Women empowerment issues – Jobs,Reservation and education

Examining the legislative error of disentitling daughters


From UPSC perspective, the following things are important :

Prelims level : Hindu Succession Act 1956 and amendments

Mains level : Paper 2- The Supreme Court judgement making daughters coparcener in her own right

The article highlights the importance of the latest Supreme Court Judgement making daughter coparcener in own right by birth removing the conditions laid down in the previous judgement.


  • In Vineeta Sharma v. Rakesh Sharma (2020), the Supreme Court held that a coparcener’s daughter would become a coparcener in her own right by birth.
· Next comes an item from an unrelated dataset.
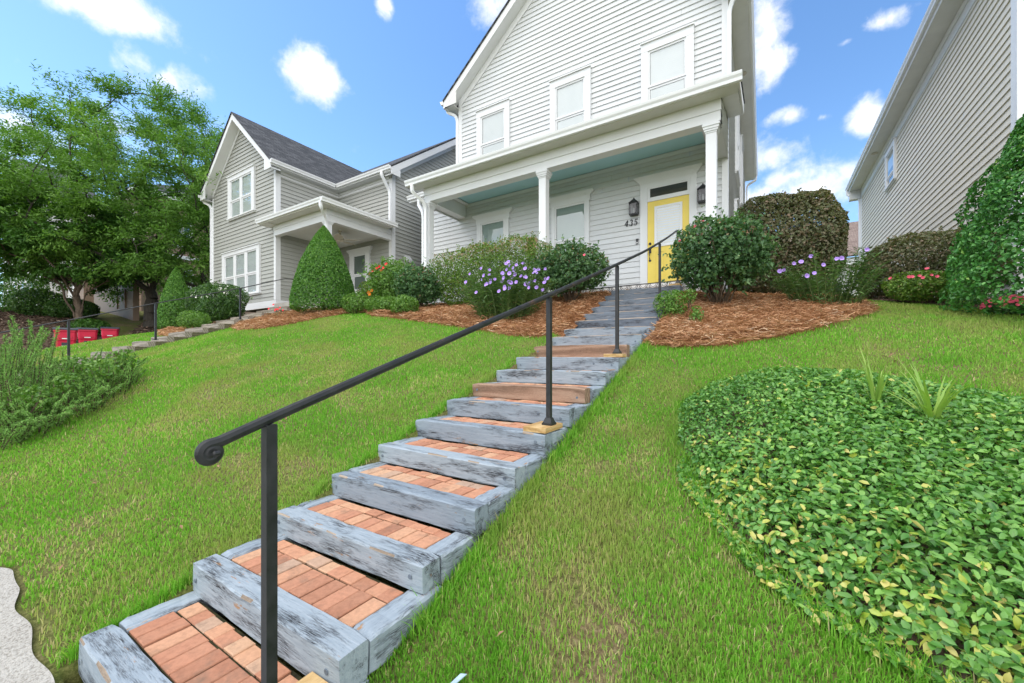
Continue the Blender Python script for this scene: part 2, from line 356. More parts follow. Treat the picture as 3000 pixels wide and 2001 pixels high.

Amendment in 2005 and related SC judgement

  • There is a difference between rights conferred by the Hindu Succession Act of 1956 and the amendment to that act in 2005.
  • In 1956 Act, equal right of succession at par with a son was given to a daughter, but only after the demise of the father or mother.
  • The 2005 amendment gave the right to property to a daughter in a joint Hindu family during the lifetime of the father.
  • In Prakash v. Phulavati 2005, the Supreme Court decided on the prospectivity or retrospectivity of the law creating coparcenary rights in favour of daughters.
  • It created a condition that the rights under the amendment are applicable only to living daughters of living coparceners as on September 9, 2005; however, it gave no reason as to why this was chosen as a condition.
  • The status of a daughter to be subject to her father being alive is apparently a mistake.
  • The death of an individual should not determine the rights of their heirs.
  • If any right had accrued in the daughter’s favour by a legislation, the same can’t be disturbed by death of her father.

What the SC said in latest judgement

  • In the present judgment, Vineeta Sharma v. Rakesh Sharma , the court rightly held that as laid down in Section 6 (1) (a), daughter is to be a coparcener by birth; so there is no question of being prospective or retrospective.
  • It is the physical status that matters and should not be linked to a date.
  • Even in the case of unregistered partition deeds executed before December 20, 2004, the court has opened a new window for daughters.
  • Daughters can claim a right even in an unregistered partition deed which has not been proved conclusively.


There is a need to examine all the existing laws and wherever discriminatory practices exist, they need to be amended appropriately.